17.12.2016, 10:43
Wiesbadener Kurier,16.12.2016
ALTES GERICHT Initiative für Haus der Stadtkultur zieht ernüchternde Bilanz zum Jahresende
WIESBADEN (MK). Ganz hinten auf der Tagesordnung der Stadtverordnetenversammlung standen gestern zwei Punkte, über die lange gerungen worden war. Auf der Tagesordnung III, die üblicherweise ohne weitere Debatte beschlossen wird, fanden sich die Bebauungspläne „Hochschule Moritzstraße“ und „Südlich der Gerichtsstraße“. Beteiligte wissen: Dabei geht es um die Zukunft des Areals „Altes Gericht“. Für die Initiative „Haus der Stadtkultur und Stadtgeschichte“ ist das ein Grund für eine eher ernüchternde Bilanz.
„Die Stadt beweist ein feines Gespür für Timing“, sagt Meinrad von Engelberg, Sprecher der Initiative, die sich für eine öffentliche Nutzung des denkmalgeschützten Gebäudes einsetzt. Ein Jahr erst sei es her, dass auf einer „turbulenten“ Bürgerversammlung über die Zukunft des Alten Gerichts diskutiert worden war, jetzt würde „möglichst lautlos“ aus „dem öffentlichen ein Privatgebäude“ gemacht. Von Engelberg: „Wir bezweifeln, ob sich Wiesbaden über dieses Weihnachtsgeschenk zu Recht freuen kann.“
Vor der Kommunalwahl im März hätten nahezu alle Rathaus-Fraktionen zugesagt, die Vorschläge für ein Haus der Stadtkultur und Stadtgeschichte im Alten Gericht „ergebnisoffen zu prüfen“, klagt von Engelberg. Eine von der Initiative präsentierte Kostenrechnung für Umbau und Betrieb sei bis heute unwidersprochen. „Man hat den Wunsch unserer 6600 Unterzeichner und die eigenen Versprechungen einfach vom Tisch gewischt.“
Diese Form der Bürgerbeteiligung, „die nicht von oben gesteuert ist“, sei offenbar nicht erwünscht und würde ignoriert. Das nenne man „vollendete Tatsachen schaffen“, ergänzt Mitstreiter Franz Kluge.

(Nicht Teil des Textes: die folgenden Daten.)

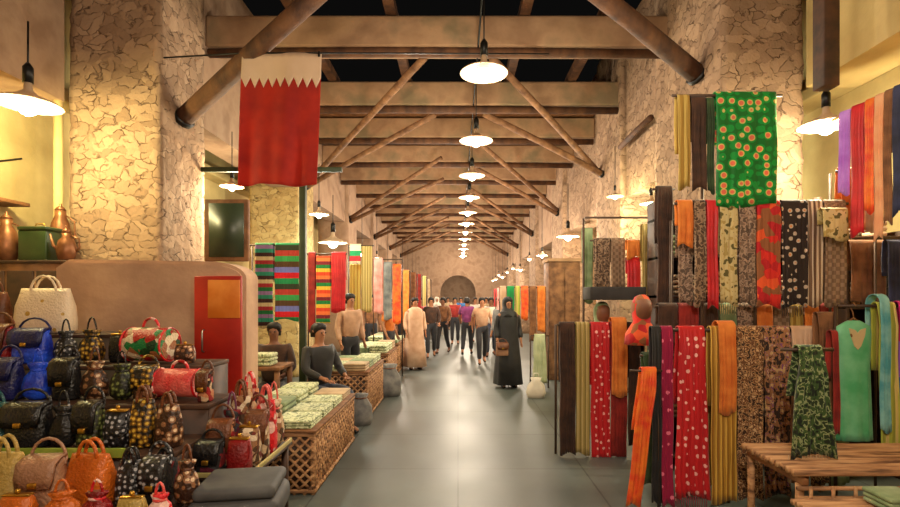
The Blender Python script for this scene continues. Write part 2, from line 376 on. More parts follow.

Die Eröffnung des Stadtmuseum am Markt (SAM) im September hat nach Ansicht der Initiative das große Interesse an der Stadtgeschichte bewiesen. Der „lichtlose Info-Keller“ könne dieser Nachfrage indes nicht gerecht werden. Im Alten Gericht hätte es hingegen genug Raum dafür gegeben, so von Engelberg und Kluge.
Schicke Start-Ups in historischen Gerichtsälen
Die Bebauungspläne sehen neben dem Bau der Hochschule Fresenius auf dem übrigen Gelände für das alte Gebäude nun neben Wohnungen auch Raum für die „Kreativbranche“ vor. Die Initiative: Unter dem schönen Tarnbegriff „teilöffentlich“ würden sich nun „schicke Start-Ups“ in den historischen Gerichtssälen breitmachen.
Von den Parteien jedenfalls hat die Initiative inzwischen eine deutliche Meinung: „Eine einzige Partei war wirklich konsequent und verlässlich: die CDU.“ Deren Vertreter hätten niemals den Anschein erweckt, als wollten sie ernsthaft auf unsere Anliegen eingehen. „Das kann man immerhin als Geradlinigkeit bezeichnen“, sagt Christa Bisenius-Kluge, ebenfalls Initiativen-Mitglied.